Writing by Runes has some air of being original among the Norsemen: not a Phoenician Alphabet, but a native Scandinavian one. Snorro tells us farther that Odin invented Poetry; the music of human speech, as well as that miraculous runic marking of it. Transport yourselves into the early childhood of nations; the first beautiful morning-light of our Europe, when all yet lay in fresh young radiance as of a great sunrise, and our Europe was first beginning to think, to be! Wonder, hope; infinite radiance of hope and wonder, as of a young child's thoughts, in the hearts of these strong men! Strong sons of Nature; and here was not only a wild Captain and Fighter; discerning with his wild flashing eyes what to do, with his wild lion-heart daring and doing it; but a Poet too, all that we mean by a Poet, Prophet, great devout Thinker and Inventor,--as the truly Great Man ever is. A Hero is a Hero at all points; in the soul and thought of him first of all. This Odin, in his rude semi-articulate way, had a word to speak.
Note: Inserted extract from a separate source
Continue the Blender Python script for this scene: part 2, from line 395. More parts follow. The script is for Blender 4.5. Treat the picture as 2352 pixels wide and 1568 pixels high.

A great heart laid open to take in this great Universe, and man's Life here, and utter a great word about it. A Hero, as I say, in his own rude manner; a wise, gifted, noble-hearted man. And now, if we still admire such a man beyond all others, what must these wild Norse souls, first awakened into thinking, have made of him! To them, as yet without names for it, he was noble and noblest; Hero, Prophet, God; _Wuotan_, the greatest of all. Thought is Thought, however it speak or spell itself.
Intrinsically, I conjecture, this Odin must have been of the same sort of stuff as the greatest kind of men. A great thought in the wild deep heart of him! The rough words he articulated, are they not the rudimental roots of those English words we still use? He worked so, in that obscure element. But he was as a _light_ kindled in it; a light of Intellect, rude Nobleness of heart, the only kind of lights we have yet; a Hero, as I say:
and he had to shine there, and make his obscure element a little lighter,--as is still the task of us all.
We will fancy him to be the Type Norseman; the finest Teuton whom that race had yet produced. The rude Norse heart burst up into _boundless_admiration round him; into adoration. He is as a root of so many great things; the fruit of him is found growing from deep thousands of years, over the whole field of Teutonic Life. Our own Wednesday, as I said, is it not still Odin's Day? Wednesbury, Wansborough, Wanstead, Wandsworth: Odin grew into England too, these are still leaves from that root! He was the Chief God to all the Teutonic Peoples; their Pattern Norseman;--in such way did _they_ admire their Pattern Norseman; that was the fortune he had in the world.